Is alternating current with variable frequencies concerned (variable-frequency drive = VFD), what can be expected for the spectrum of the rotation speeds, an epecially high danger of electric bearing deterioration exists. This is connected with the voltage peaks of the electronic frequency control (thyristors).
The increased introduction of plastic components like rotorblades (fan) out of fibre reinforced plastic, can promote the electric charging in the airstream. Does the discharge take place through the bearings these are endangered. Therefore is the knowledge of the typical failure modes for current continuity important (Fig. "Bearing failure by lightning strike").
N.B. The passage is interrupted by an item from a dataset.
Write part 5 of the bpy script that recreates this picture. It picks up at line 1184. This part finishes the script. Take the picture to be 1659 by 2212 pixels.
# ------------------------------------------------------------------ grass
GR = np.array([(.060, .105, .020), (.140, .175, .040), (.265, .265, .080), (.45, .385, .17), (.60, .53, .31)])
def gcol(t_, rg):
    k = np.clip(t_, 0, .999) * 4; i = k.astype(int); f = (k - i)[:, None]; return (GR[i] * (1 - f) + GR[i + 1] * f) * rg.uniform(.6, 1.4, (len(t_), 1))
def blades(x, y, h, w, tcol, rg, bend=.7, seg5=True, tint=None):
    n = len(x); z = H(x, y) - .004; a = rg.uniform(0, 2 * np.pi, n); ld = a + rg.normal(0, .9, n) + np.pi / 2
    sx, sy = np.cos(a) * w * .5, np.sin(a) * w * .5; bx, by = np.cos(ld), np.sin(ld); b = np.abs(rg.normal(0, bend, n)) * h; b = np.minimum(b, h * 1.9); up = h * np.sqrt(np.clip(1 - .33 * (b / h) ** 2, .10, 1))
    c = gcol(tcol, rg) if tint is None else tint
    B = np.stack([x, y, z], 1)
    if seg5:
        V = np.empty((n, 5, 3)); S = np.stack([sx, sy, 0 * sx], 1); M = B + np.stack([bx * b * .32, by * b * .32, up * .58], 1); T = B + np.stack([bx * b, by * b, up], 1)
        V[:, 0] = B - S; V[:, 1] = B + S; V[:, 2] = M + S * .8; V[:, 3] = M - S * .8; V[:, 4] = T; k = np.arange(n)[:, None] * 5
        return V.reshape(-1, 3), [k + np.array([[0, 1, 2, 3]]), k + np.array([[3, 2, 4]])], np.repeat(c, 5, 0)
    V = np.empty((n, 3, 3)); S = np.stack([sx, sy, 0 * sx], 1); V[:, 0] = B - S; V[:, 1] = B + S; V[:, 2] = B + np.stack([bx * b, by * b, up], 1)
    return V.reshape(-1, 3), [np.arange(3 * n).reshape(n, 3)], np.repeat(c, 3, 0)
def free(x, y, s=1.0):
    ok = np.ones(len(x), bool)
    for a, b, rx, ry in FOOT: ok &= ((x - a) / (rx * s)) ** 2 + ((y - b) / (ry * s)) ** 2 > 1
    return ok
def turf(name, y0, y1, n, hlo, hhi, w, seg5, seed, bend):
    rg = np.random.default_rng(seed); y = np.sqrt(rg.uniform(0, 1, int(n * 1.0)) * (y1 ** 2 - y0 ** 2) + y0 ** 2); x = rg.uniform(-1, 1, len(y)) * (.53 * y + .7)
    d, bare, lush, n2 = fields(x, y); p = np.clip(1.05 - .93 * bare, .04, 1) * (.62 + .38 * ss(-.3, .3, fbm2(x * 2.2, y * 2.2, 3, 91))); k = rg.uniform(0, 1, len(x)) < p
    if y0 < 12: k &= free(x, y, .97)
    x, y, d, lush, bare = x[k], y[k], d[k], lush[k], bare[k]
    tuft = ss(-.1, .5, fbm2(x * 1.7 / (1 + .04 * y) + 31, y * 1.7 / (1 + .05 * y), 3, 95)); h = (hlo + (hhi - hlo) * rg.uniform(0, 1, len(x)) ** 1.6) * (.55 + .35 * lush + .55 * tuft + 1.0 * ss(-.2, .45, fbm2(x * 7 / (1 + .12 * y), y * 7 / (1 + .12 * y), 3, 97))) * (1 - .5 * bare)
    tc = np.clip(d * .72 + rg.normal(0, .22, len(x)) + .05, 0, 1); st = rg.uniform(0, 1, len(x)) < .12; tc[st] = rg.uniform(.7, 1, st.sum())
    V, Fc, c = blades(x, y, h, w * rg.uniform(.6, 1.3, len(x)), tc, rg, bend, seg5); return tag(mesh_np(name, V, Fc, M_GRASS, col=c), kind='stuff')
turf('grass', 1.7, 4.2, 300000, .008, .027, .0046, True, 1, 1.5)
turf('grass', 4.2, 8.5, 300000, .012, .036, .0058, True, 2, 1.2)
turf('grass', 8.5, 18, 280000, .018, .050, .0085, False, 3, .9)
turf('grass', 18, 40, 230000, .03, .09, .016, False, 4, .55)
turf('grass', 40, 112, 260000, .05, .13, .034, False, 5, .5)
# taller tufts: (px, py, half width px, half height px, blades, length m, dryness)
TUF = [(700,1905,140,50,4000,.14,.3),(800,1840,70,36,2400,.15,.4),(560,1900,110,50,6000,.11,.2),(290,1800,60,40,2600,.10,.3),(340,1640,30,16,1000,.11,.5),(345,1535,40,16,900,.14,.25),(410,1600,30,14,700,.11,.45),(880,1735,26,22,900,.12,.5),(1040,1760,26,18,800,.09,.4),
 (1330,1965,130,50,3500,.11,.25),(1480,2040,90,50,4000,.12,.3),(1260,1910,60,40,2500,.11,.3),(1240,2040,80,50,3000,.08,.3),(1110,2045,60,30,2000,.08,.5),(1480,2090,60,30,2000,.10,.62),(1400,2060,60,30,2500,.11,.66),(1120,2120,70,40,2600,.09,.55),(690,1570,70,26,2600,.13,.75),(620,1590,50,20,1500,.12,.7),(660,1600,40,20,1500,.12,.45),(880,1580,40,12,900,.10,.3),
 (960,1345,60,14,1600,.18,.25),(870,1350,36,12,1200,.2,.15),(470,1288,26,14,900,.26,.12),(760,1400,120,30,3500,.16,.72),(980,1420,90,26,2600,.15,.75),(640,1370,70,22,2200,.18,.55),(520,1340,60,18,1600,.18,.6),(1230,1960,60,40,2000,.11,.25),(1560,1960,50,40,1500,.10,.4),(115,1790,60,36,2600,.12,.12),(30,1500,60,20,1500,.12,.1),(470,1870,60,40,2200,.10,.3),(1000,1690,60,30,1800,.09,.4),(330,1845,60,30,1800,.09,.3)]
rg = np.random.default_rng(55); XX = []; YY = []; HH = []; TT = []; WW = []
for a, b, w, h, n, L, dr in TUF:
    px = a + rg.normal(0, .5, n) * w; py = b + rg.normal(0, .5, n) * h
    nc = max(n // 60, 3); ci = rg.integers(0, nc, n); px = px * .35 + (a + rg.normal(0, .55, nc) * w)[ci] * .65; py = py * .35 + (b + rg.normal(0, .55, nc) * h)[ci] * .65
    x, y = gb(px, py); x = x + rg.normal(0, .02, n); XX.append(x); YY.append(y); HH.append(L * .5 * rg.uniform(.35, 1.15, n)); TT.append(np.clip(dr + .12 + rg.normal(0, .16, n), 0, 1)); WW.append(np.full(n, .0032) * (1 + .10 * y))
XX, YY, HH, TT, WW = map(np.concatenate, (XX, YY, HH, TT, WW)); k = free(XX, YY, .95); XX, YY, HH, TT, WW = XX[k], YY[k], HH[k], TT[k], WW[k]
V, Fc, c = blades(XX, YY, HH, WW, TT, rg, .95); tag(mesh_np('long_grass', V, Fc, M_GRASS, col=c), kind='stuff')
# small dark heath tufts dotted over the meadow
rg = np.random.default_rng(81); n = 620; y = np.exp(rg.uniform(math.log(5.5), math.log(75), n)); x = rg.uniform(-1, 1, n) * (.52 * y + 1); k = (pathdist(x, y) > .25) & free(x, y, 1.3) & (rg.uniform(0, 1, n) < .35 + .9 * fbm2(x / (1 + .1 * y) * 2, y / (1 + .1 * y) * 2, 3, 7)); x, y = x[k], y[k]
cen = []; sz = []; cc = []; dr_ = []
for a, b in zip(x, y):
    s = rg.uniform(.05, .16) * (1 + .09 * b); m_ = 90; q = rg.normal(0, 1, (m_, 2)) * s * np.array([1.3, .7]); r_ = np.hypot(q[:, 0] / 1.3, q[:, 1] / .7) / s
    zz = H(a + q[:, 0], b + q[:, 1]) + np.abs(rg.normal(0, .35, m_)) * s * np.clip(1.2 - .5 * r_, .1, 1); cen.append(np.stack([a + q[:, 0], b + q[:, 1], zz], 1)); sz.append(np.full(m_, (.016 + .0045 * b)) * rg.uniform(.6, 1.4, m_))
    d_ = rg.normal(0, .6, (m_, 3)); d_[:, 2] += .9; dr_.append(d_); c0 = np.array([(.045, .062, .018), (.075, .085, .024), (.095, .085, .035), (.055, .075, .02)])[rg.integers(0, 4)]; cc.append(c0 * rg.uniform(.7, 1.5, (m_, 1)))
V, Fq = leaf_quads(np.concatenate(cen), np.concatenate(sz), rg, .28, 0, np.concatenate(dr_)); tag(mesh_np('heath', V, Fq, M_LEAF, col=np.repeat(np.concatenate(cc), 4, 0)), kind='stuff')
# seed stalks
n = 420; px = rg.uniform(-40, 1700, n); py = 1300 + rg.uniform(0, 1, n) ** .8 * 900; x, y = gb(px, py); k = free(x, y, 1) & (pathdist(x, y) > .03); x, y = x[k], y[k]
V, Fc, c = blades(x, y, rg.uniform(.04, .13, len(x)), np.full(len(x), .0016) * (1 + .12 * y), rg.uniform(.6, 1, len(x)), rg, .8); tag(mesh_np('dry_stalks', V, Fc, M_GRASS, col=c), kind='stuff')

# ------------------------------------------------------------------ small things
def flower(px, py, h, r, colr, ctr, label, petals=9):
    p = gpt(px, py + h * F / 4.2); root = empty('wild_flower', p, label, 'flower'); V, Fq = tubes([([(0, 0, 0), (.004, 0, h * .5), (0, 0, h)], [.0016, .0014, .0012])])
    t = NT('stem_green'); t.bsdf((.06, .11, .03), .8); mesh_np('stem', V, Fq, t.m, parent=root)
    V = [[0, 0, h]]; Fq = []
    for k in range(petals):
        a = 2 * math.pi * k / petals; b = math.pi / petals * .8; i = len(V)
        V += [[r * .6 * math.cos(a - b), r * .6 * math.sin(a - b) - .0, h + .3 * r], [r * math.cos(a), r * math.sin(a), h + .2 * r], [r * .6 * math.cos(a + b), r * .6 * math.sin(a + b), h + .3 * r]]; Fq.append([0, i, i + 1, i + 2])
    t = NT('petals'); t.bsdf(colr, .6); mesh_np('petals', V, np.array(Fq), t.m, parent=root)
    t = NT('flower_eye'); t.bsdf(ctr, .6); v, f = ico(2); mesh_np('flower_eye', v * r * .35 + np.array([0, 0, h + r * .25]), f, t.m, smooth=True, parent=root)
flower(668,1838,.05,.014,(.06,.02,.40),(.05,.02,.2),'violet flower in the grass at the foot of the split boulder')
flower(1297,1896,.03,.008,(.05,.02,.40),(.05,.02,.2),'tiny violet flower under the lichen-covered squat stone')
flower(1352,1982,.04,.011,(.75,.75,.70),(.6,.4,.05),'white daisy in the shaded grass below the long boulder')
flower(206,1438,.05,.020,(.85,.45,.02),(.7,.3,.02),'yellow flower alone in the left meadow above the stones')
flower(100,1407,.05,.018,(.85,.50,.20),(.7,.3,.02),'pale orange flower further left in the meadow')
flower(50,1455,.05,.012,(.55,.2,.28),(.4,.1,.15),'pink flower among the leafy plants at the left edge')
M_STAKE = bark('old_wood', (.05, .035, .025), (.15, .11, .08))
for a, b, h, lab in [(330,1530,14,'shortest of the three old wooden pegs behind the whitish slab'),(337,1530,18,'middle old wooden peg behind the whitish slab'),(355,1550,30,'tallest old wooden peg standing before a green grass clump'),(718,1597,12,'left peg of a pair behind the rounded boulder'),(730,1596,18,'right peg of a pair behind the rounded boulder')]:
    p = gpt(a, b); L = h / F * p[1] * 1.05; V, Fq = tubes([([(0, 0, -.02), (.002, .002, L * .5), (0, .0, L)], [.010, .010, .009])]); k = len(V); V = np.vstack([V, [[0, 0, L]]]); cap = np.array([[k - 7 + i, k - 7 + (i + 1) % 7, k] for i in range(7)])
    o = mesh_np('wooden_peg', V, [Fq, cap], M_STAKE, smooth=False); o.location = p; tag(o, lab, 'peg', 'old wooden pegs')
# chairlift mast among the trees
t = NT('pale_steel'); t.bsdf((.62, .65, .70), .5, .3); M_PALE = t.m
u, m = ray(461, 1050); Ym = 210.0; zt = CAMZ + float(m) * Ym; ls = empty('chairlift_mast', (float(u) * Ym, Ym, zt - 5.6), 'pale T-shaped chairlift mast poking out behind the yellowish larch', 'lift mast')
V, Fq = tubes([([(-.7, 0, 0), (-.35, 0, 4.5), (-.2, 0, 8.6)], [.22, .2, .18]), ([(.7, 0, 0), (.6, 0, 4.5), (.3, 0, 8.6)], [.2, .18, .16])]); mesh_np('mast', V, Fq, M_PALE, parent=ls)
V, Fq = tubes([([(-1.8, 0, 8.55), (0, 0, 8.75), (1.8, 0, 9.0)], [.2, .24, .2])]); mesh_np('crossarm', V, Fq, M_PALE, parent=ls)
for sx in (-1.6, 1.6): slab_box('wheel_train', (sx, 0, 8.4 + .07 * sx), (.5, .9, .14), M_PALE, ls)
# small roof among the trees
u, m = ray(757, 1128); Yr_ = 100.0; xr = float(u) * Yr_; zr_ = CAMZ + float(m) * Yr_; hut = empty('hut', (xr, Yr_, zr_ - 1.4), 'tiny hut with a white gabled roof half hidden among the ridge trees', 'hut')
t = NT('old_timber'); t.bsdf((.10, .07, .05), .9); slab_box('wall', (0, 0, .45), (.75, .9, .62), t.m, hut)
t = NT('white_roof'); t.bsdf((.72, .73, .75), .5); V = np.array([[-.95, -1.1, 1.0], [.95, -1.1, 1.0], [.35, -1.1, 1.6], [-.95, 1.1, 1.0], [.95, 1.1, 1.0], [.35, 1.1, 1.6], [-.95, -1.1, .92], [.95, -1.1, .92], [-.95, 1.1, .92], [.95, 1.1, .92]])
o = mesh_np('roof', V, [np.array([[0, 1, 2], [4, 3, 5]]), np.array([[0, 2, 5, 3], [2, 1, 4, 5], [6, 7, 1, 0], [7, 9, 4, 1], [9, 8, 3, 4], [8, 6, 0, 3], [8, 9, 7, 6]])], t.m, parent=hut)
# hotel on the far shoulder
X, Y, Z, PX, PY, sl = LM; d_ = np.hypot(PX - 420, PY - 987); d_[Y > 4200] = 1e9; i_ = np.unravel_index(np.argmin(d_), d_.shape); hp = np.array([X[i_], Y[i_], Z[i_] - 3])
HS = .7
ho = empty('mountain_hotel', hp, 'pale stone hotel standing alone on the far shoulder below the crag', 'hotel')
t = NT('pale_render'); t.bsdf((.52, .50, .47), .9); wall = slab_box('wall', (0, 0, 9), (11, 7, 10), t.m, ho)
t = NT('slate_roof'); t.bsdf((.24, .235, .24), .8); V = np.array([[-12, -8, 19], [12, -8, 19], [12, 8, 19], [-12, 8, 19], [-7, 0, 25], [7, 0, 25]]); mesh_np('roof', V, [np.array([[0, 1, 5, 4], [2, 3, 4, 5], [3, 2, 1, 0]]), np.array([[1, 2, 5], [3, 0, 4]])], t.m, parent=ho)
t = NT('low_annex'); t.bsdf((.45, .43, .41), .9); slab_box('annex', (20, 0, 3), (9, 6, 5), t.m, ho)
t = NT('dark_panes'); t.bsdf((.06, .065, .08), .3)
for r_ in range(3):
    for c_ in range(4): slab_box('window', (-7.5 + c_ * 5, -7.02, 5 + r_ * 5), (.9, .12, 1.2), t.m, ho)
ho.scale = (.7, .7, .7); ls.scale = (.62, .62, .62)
'Frosting': This term comes from an macroscopic appearance of the failure zone, similar to frost (sketch below left). It is used for different failure causes and failure mechanisms like rolling fatigue (Fig. "Mechanisms of rolling wear"), circuit continuity or cavitation. To the naked eye the dull surface seems like dry blasted. Concerned is the beginning phase of the deterioration. Under the elektron scanning microscope (SEM) a multitude of tiny weld puddels can be seen. It is important not to confuse during macroscopic evaluation this failure with rather harmless running-in pittings (Fig. "Mechanisms of rolling wear").

'Fluting': Applied is the so called „ripple formation”, an advanced failure mode. It indicates from the outside with intense vibrations. During the elektroerosion (electric discharge), longitudinal ribs have formed (flutes, sketch below right), which also are covered with tiny weld puddles.